Self-compassion
I’m currently reading Self-Compassion by Kristin Neff. Although I haven’t finished it yet, the book is quite intriguing, and I wanted to share a thought it inspired.
So, what is compassion? The word comes from Latin and means “to suffer with somebody.” Compassion involves recognizing someone else’s suffering, feeling moved by it, and possibly wanting to alleviate that suffering.
While it’s straightforward to understand what lacking compassion for others means, how can one lack compassion for themselves? How is it possible for someone to “not suffer with themselves”?
I believe there are a few potential reasons.
Firstly, one might not be aware of their own suffering. This may sound absurd, but it’s quite common; many people fail to acknowledge their pain. If you deny your suffering, you cannot create a conscious emotional response to it.
Alternatively, you might be aware of your suffering yet still fail to feel compassion for yourself. Some believe that pain is beneficial—“pain builds character,” they say.
Another reason could be the belief that you deserve to suffer.
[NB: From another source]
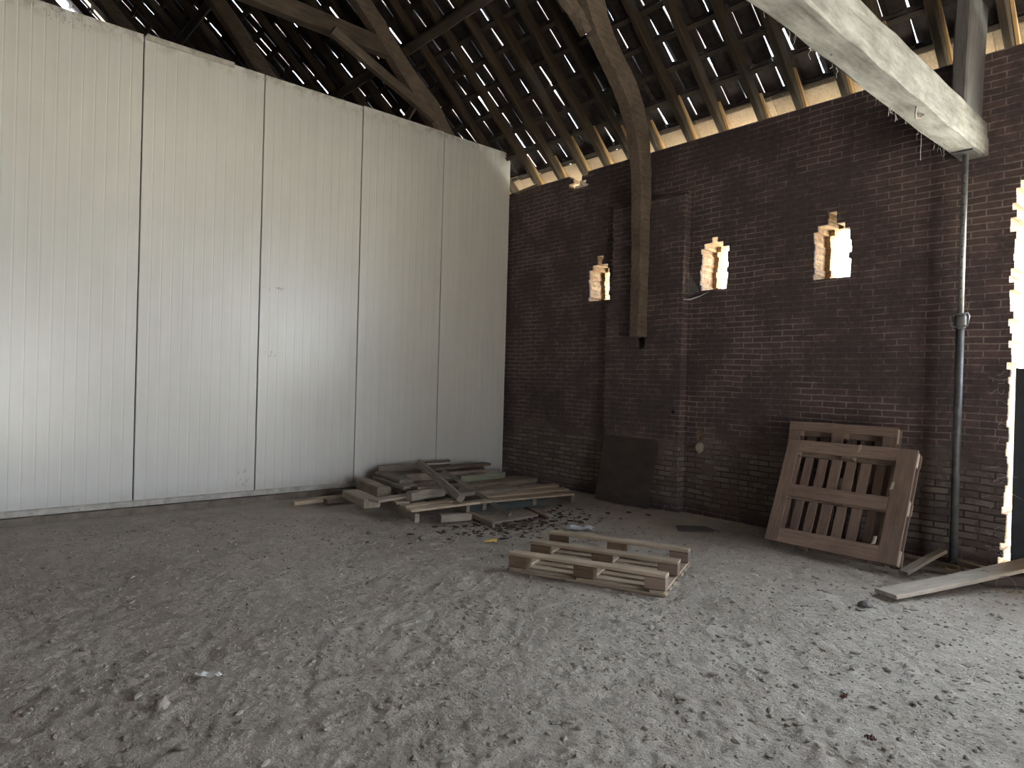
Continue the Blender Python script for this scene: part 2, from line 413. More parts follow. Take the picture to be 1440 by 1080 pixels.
# ------------------------------------------------------------------ brick wall on the right
def irregular(k, seed): return random.Random(seed * 1000 + k).uniform(-1, 1)
def openings(k, z0, z1):
    """(y0, y1, x_from, x_to) cut out of course k"""
    zc = (z0 + z1) / 2; out = []
    for s, (a, b, zs, zt) in enumerate(((5.61, 5.955, 2.50, 2.91), (3.945, 4.275, 2.50, 2.93), (2.665, 3.005, 2.51, 2.97))):
        if zs <= zc < zt + 0.145:
            w = b - a; l, r = a, b
            if zc > zt: f = (zc - zt) / 0.145; l = a + w * (0.15 + 0.22 * (f > .5)); r = b - w * (0.12 + 0.24 * (f > .5))
            l += 0.014 * irregular(k, 11 + s); r += 0.014 * irregular(k, 31 + s)
            out.append((l, r, -1, 99))
    # the barn door, arched
    if zc < 3.55:
        top = DOOR_Y1 - (max(0, zc - 3.02) / 0.54) ** 1.8 * 1.5
        bot = DOOR_Y0 + (max(0, zc - 3.02) / 0.54) ** 1.8 * 1.5
        j = 0.022 if zc > 1.65 else 0.012
        out.append((bot, top + j * irregular(k, 5) + (0.035 if zc < 1.6 and irregular(k, 6) > .8 else 0), -1, 99))
    if zc < 3.95: out.append((-4.85, -2.35, -1, 99))       # an unseen bay behind the camera, added to let daylight in
    # small holes where bricks fell out
    if 1.09 < zc < 1.17: out.append((4.52, 4.74, -1, 99))
    if 0.82 < zc < 0.95: out.append((4.20 + 0.01 * irregular(k, 8), 4.27, -1, 99))
    if 4.00 < zc < 4.23: out.append((6.08 + 0.07 * irregular(k, 9), 6.34 + 0.06 * irregular(k, 10), -1, WX + (0.13 if zc > 4.08 else .07)))
    return out
mb = MB(); CH = 0.058; WT = 0.37
k = -6; z = -0.058 * 6
rw = random.Random(5)
while z < EAVE - 0.01:
    z1 = min(z + CH, EAVE)
    xin = WX + rw.uniform(-0.003, 0.003)
    ops = openings(k, z, z1)
    ys_ = sorted({-5.2, 16.0} | {o[0] for o in ops} | {o[1] for o in ops})
    for a, b in zip(ys_[:-1], ys_[1:]):
        mid = (a + b) / 2; xi = xin; skip = False
        for o in ops:
            if o[0] < mid < o[1]:
                if o[3] > 50: skip = True
                else: xi = o[3]
        xo = WX + WT if z < 3.68 else WX + 0.13
        for o in ops:      # the outer half brick stands in past the window jamb
            if o[3] > 50 and abs(a - o[1]) < 1e-6 and 2.4 < z < 3.1 and a > 2: mb.box(WX + 0.255, WX + WT, a - 0.05 - 0.006 * irregular(k, 3), a + 0.01, z, z1)
        if not skip and xi < xo - .02:
            sp_a = sp_b = 0
            for o in ops:      # middle window's unseen right jamb, splayed to throw light on the pier side
                if o[3] > 50 and abs(o[0] - 3.945) < .2 and abs(b - o[0]) < 1e-6: sp_b = -0.45
            mb.hexa([(xi, a, z), (xo, a, z), (xo, b + sp_b, z), (xi, b, z), (xi, a, z1), (xo, a, z1), (xo, b + sp_b, z1), (xi, b, z1)])
    # the pier, half a brick proud
    if z < 3.62:
        ya, yb = 4.43 + rw.uniform(-0.006, 0.006), (5.54 if z < 2.42 else 5.46) + rw.uniform(-0.008, 0.008)
        xp = WX - 0.12 + rw.uniform(-0.003, 0.003) + (0.06 if z > 3.55 else 0)
        segs = [(ya, yb)]
        if 1.09 < (z + z1) / 2 < 1.17: segs = [(ya, 4.49), (4.57, yb)]
        if 1.82 < z < 2.0: segs = [(ya, 4.93), (5.08, yb)]       # the pocket under the post foot
        for a, b in segs: mb.box(xp, WX + 0.01, a, b, z, z1)
    k += 1; z = z1
wr = mb.build('wall_right', M['brick'])
tag(wr, 'sooty red brick wall with small windows and flaking whitewash at its foot', 'wall', kind='structure')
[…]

You may think you’re not worthy of self-compassion, viewing yourself as stupid or spoiled, convinced that you just need to get it together and stop whining.
Additionally, you might think you’re the only one capable of handling your pain. You may believe it’s your responsibility to endure, whether it’s finishing a project on time or tolerating a difficult boss.
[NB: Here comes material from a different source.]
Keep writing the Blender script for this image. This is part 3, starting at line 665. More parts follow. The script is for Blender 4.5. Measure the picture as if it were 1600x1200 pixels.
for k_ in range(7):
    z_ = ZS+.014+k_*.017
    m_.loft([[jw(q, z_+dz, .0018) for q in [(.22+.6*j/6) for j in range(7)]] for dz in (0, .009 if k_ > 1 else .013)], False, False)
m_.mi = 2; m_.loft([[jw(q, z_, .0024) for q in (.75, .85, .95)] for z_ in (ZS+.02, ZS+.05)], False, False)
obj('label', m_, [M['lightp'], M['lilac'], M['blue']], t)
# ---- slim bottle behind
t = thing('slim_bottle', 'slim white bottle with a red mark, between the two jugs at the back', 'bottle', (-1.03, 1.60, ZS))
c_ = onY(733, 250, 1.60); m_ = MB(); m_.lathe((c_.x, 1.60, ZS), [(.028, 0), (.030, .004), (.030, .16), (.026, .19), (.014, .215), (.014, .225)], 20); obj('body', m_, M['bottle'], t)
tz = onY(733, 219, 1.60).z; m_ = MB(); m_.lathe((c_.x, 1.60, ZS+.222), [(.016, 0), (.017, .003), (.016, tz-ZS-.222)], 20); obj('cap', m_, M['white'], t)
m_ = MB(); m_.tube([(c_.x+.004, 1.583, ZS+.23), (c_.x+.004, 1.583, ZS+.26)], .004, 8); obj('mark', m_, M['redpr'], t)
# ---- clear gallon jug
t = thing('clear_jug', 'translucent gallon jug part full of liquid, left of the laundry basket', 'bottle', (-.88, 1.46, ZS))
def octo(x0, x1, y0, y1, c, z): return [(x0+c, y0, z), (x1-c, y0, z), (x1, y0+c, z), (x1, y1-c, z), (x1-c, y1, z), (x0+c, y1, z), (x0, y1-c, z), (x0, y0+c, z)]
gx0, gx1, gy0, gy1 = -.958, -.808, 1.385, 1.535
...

Ultimately, it comes down to one thing: you lack self-compassion when you are not with your suffering. You either ignore your pain or remain unaware of it.
Self-Compassion Requires Action
I believe that self-compassion isn’t easy to cultivate.
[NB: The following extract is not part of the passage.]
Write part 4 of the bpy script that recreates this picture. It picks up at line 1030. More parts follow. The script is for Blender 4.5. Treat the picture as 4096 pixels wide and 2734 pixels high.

Compassion toward others, on the other hand, is quite natural and instinctive. Even animals, particularly mammals, show compassion toward one another. In a herd, if one animal recognizes that another is in distress and needs help, the group is more likely to survive together.
I wouldn’t say that self-compassion is unnatural, but, from the perspective of a group, herd, or society, it is often more emphasized to reward compassionate behaviors toward others. Self-compassion can be difficult to recognize and may be mistaken for self-pity or selfishness.
When you watch a video of a child or an animal in pain and feel empathy for them, most people would acknowledge that as compassion. In such cases, it’s understood that you may not be able to help, and simply feeling for them suffices. On the other hand, self-compassion should be actionable. You are always “at hand.” Thus, compassion for others could be easier than self-compassion. Self-compassion requires more from you.
How to Do It?
I’m not an expert—quite the opposite. I’ve recently realized that I often ignore my pain and fail to listen to my body. As a child, I struggled to feel compassion for myself. However, a couple of things have helped me.
Firstly, awareness of suffering is crucial. Acknowledging pain without interpretation or second thoughts is important. In the past, even when I admitted I was stressed, I would insist it wasn’t so bad—rationalizing my feelings. Now, when those second thoughts arise, I try not to follow them. Instead, I focus on my true feelings and work to accept them.
I’ve noticed that accepting my pain, suffering, or stress makes it easier to cope. While it doesn’t remove it completely, acknowledging my suffering prevents me from expending mental energy trying to hide it. It’s like telling myself, “I have the right to feel this. I have the right to experience this situation as difficult.”
Allowing myself to feel that pain also enables me to seek help. It’s easier to ask others for support when I practice self-compassion, which allows me to be kind and encouraging toward myself rather than demanding or critical. I can take a break and consider how to address the root cause of my pain. When I practice self-compassion instead of fighting or fleeing, I can sit with my feelings and take care of myself.